In questi 10 anni lavorativi anche io sono cresciuta e diventata più forte. Ricordo i primi momenti vissuti in Call e Call, quando ancora eravamo persone, anime con una storia tutta da raccontare e c’era pure qualcuno che ci ascoltava: il nostro capitano.

Colui che ci abbracciava e ci aiutava a rialzarci ogni qualvolta si cadeva. Si cresce ed, erroneamente a mio avviso, si pensa che di quella figura puoi farne a meno. Invece no! Tu di un padre non puoi mai farne a meno.

Ma devi andare avanti e lo fai anche con altri uomini, sapendo che il tuo capitano è sempre lì, sta in disparte però.

Oggi ci ritroviamo senza un servizio e una parte di call center rischia il licenziamento collettivo.

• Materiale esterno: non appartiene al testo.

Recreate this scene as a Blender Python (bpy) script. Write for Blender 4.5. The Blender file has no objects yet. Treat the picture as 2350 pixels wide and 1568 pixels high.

Locri sarà depotenziata. Eppure parlano tutti di sviluppo socio economico, di legalità, occupazione.

Saranno numeri ad andar via ma io so che quei numeri sono storie da vivere, da raccontare, sono persone con cui ho lavorato e spero di farlo ancora; sono cuori che battono per questo territorio, sono sorrisi che regalano soddisfazioni, sono voci di uomini e donne che, onestamente, fanno il loro lavoro e, nonostante qualcuno li critichi, sono invidiati.

Vedo i loro occhi e ascolto le loro voci, si sforzano al telefono con il cliente, si sente la rabbia e la malinconia, si respira un’aria diversa a Call e Call e, per quanto, assurda possa essere la realtà, è questa.

Racconterò, grazie anche al contributo della collega Emanuela Alvaro, le storie di alcuni colleghi che, pur non conoscendo quale destino sarà riservato loro, stanno vivendo giorni di smarrimento. Io non li conto, io li ascolto perché ognuno ha qualcosa da dire.

E in queste ore l’azienda e i sindacati parlano del nostro destino… Si aprono le procedure 223 per il licenziamento collettivo

Noi parliamo, raccontandovi chi siamo.